The best way to control costs is to invest time and effort into monitoring and evaluating your current expenses and income and find areas of improvement. Naturally, this entails copious amounts of research and time spent staring at financial statements. This is simply untenable for the vast majority of small business owners. 

As a small business owner, you are already burdened with the weight of the business and its operations. Tossing such high-level financial work into your workload is a recipe for disaster. Small business CEOs often work well over 40 hours a week, which is just to hold everything together. The point is that no small business owner, no matter how great, can do it all alone. Investing money in a CFO is a short-term expense that can lead to millions in savings in the long term. 

They can help you plan for growth, future projects, and financial processes like audits and taxation. A fractional CFO is a consultant always in your corner, ready to jump in when you need them, and you only pay them as long as they’re in the field with you. 

  1. Regulatory Compliance

Regulatory compliance is becoming increasingly difficult to navigate. With technology like AI now publicly accessible and forgeries and financial fraud rampant, the government is becoming more strict. Businesses need to enforce stricter and more stringent regulatory controls to ensure transparency and cleanliness.

This can get especially tricky for e-commerce small businesses. Having a business delivering products across the US or even internationally is a tax nightmare. You have to make sure you are paying all the necessary taxes and complying with international standards. Amidst all this, a deep understanding of regulations is needed to leverage the system in your business’s favor. Knowing about tax exemptions and incentives and taking advantage of write-offs is an art in and of itself. 

If you find yourself tangled in the net of regulations and unable to tell up from down, it’s high time you hired a fractional CFO. They can straighten out your regulatory issues and they can also ensure that the business systems are built to streamline everything going forward.
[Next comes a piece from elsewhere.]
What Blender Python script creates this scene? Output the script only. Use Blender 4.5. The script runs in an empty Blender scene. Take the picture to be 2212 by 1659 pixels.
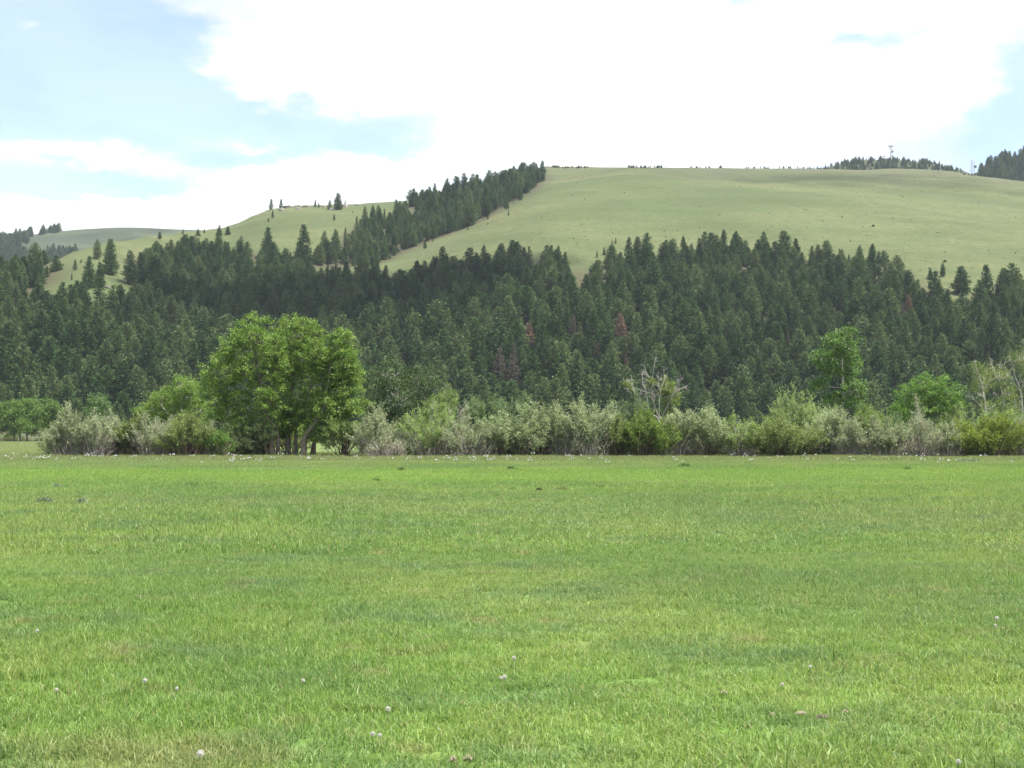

Regulations also change on a dime, so having a fractional CFO on the payroll who is always aware of the dynamic regulatory landscape can save you a lot of trouble.

  1. Filling Skill Gaps

Even with an in-house accounting function, there are limits to how robust a small business’ accounting can get. With more complex workloads like financial planning and forecasting utilizing cutting-edge algorithmic and data processing tools, there is a high skill ceiling to the job. If you think your current team is unable to keep up with the pace your business’ accounting is evolving, you should hire a fractional CFO.